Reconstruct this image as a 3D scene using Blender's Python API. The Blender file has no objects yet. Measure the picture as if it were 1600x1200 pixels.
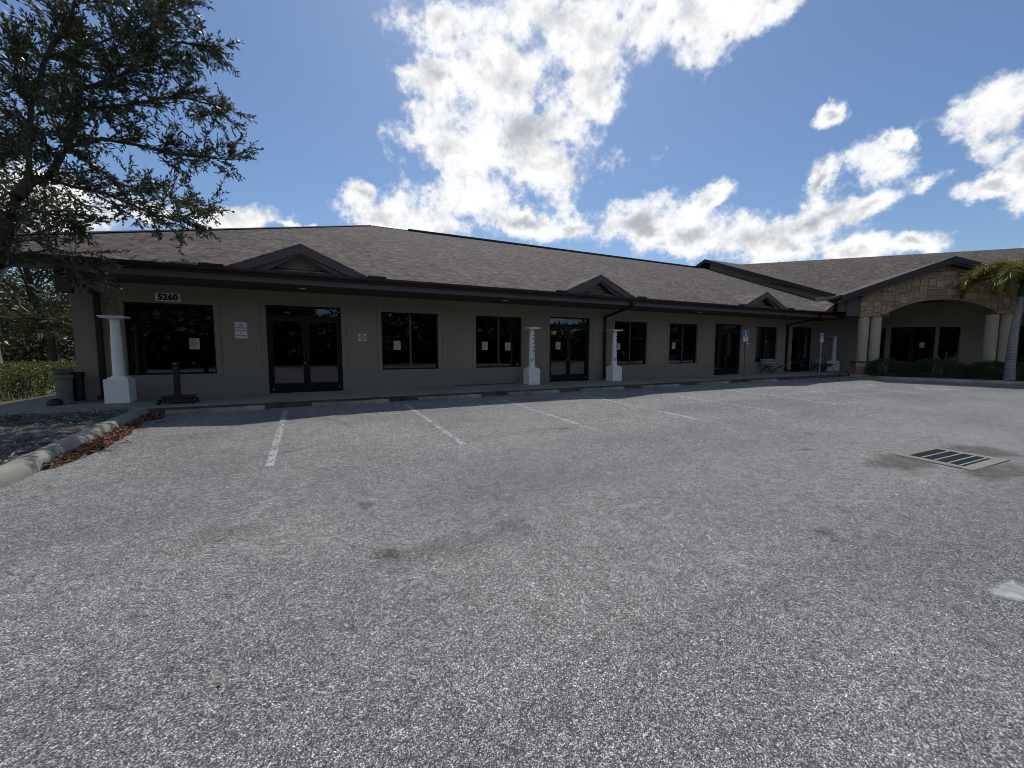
import bpy, math, random
import numpy as np
from mathutils import Vector, Matrix
random.seed(7); RNG = np.random.default_rng(11)
S = bpy.context.scene
COL = S.collection
PI = math.pi

# ------------------------------------------------------------------ helpers
def link(o, parent=None):
    COL.objects.link(o)
    if parent is not None: o.parent = parent
    return o
def tag(o, label=None, cat=None, group=None, kind=None):
    if label: o['label'] = label
    if cat: o['category'] = cat
    if group: o['group'] = group
    if kind: o['kind'] = kind
    return o
def thing(name, label, cat, loc=(0, 0, 0), rz=0.0, group=None):
    o = bpy.data.objects.new(name, None); o.empty_display_size = 0.2
    o.location = loc; o.rotation_euler = (0, 0, rz)
    link(o); return tag(o, label, cat, group)
def copy_thing(src, loc, rz, label, group=None, swap=None):
    r = src.copy(); COL.objects.link(r); r.location = loc; r.rotation_euler = (0, 0, rz)
    r['label'] = label
    if group: r['group'] = group
    for ch in list(src.children):
        c = ch.copy(); COL.objects.link(c); c.parent = r
        for g in list(ch.children):
            k = g.copy(); COL.objects.link(k); k.parent = c
    return r
class MB:
    def __init__(s): s.v = []; s.f = []; s.uv = []; s.has_uv = False
    def face(s, pts, uvs=None):
        n = len(s.v); s.v += [tuple(p) for p in pts]; s.f.append(tuple(range(n, n + len(pts))))
        if uvs: s.has_uv = True
        s.uv += list(uvs) if uvs else [(0.0, 0.0)] * len(pts)
    def box(s, x0, x1, y0, y1, z0, z1):
        c = [(x0,y0,z0),(x1,y0,z0),(x1,y1,z0),(x0,y1,z0),(x0,y0,z1),(x1,y0,z1),(x1,y1,z1),(x0,y1,z1)]
        for q in ((0,3,2,1),(4,5,6,7),(0,1,5,4),(1,2,6,5),(2,3,7,6),(3,0,4,7)): s.face([c[i] for i in q])
    def hexa(s, bot, top):
        n = len(bot)
        s.face(list(reversed(bot))); s.face(top)
        for i in range(n):
            j = (i + 1) % n; s.face([bot[i], bot[j], top[j], top[i]])
    def prism_y(s, poly, y0, y1):      # poly of (x,z)
        a = [(x, y0, z) for x, z in poly]; b = [(x, y1, z) for x, z in poly]
        s.face(a); s.face(list(reversed(b)))
        for i in range(len(poly)):
            j = (i + 1) % len(poly); s.face([a[j], a[i], b[i], b[j]])
    def lathe(s, prof, cx=0, cy=0, n=20, ph=0.0, flute=0.0):
        rings = []
        for r, z in prof:
            rings.append([(cx + r*(1 - (flute if k % 2 else 0))*math.cos(ph + 2*PI*k/n), cy + r*(1 - (flute if k % 2 else 0))*math.sin(ph + 2*PI*k/n), z) for k in range(n)])
        for a, b in zip(rings, rings[1:]):
            for k in range(n):
                j = (k + 1) % n; s.face([a[k], a[j], b[j], b[k]])
        s.face(list(reversed(rings[0]))); s.face(rings[-1])
    def tube(s, pts, rad, n=6):
        pts = [Vector(p) for p in pts]
        if not hasattr(rad, '__len__'): rad = [rad] * len(pts)
        rings = []; up = Vector((0.13, 0.21, 0.97))
        for i, p in enumerate(pts):
            d = (pts[min(i+1, len(pts)-1)] - pts[max(i-1, 0)])
            if d.length < 1e-6: d = Vector((0, 0, 1))
            d.normalize(); a = d.cross(up)
            if a.length < 0.1: a = d.cross(Vector((1, 0, 0)))
            a.normalize(); b = d.cross(a)
            rings.append([p + (a*math.cos(2*PI*k/n) + b*math.sin(2*PI*k/n))*rad[i] for k in range(n)])
        for a, b in zip(rings, rings[1:]):
            for k in range(n):
                j = (k + 1) % n; s.face([a[j], a[k], b[k], b[j]])
        s.face(rings[0]); s.face(list(reversed(rings[-1])))
    def build(s, name, mat, parent=None, smooth=False, bevel=0.0):
        me = bpy.data.meshes.new(name); me.from_pydata(s.v, [], s.f)
        if s.has_uv:
            l = me.uv_layers.new(name='UVMap'); l.data.foreach_set('uv', np.array(s.uv, dtype=np.float32).ravel())
        me.materials.append(mat)
        if smooth or bevel:
            import bmesh
            bm = bmesh.new(); bm.from_mesh(me); bmesh.ops.remove_doubles(bm, verts=bm.verts, dist=1e-5)
            if bevel:
                ed = [e for e in bm.edges if len(e.link_faces) == 2 and e.calc_face_angle() > 0.5]
                bmesh.ops.bevel(bm, geom=ed, offset=bevel, segments=2, profile=0.6, affect='EDGES', clamp_overlap=True)
            bm.to_mesh(me); bm.free()
        if smooth:
            me.polygons.foreach_set('use_smooth', [True] * len(me.polygons))
            try: me.set_sharp_from_angle(angle=0.6)
            except Exception: pass
        me.update()
        return link(bpy.data.objects.new(name, me), parent)
def leaf_mesh(name, P, D, N, L, W, mat, parent=None, col=None):
    """P base points, D directions, N normals (n,3); L, W arrays: one folded 6-corner leaf each"""
    n = len(P); Sd = np.cross(D, N); Sd /= np.linalg.norm(Sd, axis=1)[:, None] + 1e-9
    L = np.asarray(L).reshape(-1, 1)*np.ones((n, 1)); W = np.asarray(W).reshape(-1, 1)*np.ones((n, 1))
    v = np.stack([P, P + D*L*0.45 + Sd*W*0.5 + N*W*0.15, P + D*L, P + D*L*0.45 - Sd*W*0.5 + N*W*0.15], axis=1)
    me = bpy.data.meshes.new(name)
    me.vertices.add(n*4); me.vertices.foreach_set('co', v.reshape(-1).astype(np.float32))
    me.loops.add(n*4); me.loops.foreach_set('vertex_index', np.arange(n*4, dtype=np.int32))
    me.polygons.add(n); me.polygons.foreach_set('loop_start', np.arange(0, n*4, 4, dtype=np.int32))
    me.polygons.foreach_set('loop_total', np.full(n, 4, dtype=np.int32))
    me.materials.append(mat); me.update(calc_edges=True); me.validate()
    return link(bpy.data.objects.new(name, me), parent)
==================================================
Starting at the top of the listing above, please restate word for word each line up to and including the one that holds "PI = math.pi", omitting every image.

▶ **Response**:
Reconstruct this image as a 3D scene using Blender's Python API. The Blender file has no objects yet. Measure the picture as if it were 1600x1200 pixels.
import bpy, math, random
import numpy as np
from mathutils import Vector, Matrix
random.seed(7); RNG = np.random.default_rng(11)
S = bpy.context.scene
COL = S.collection
PI = math.pi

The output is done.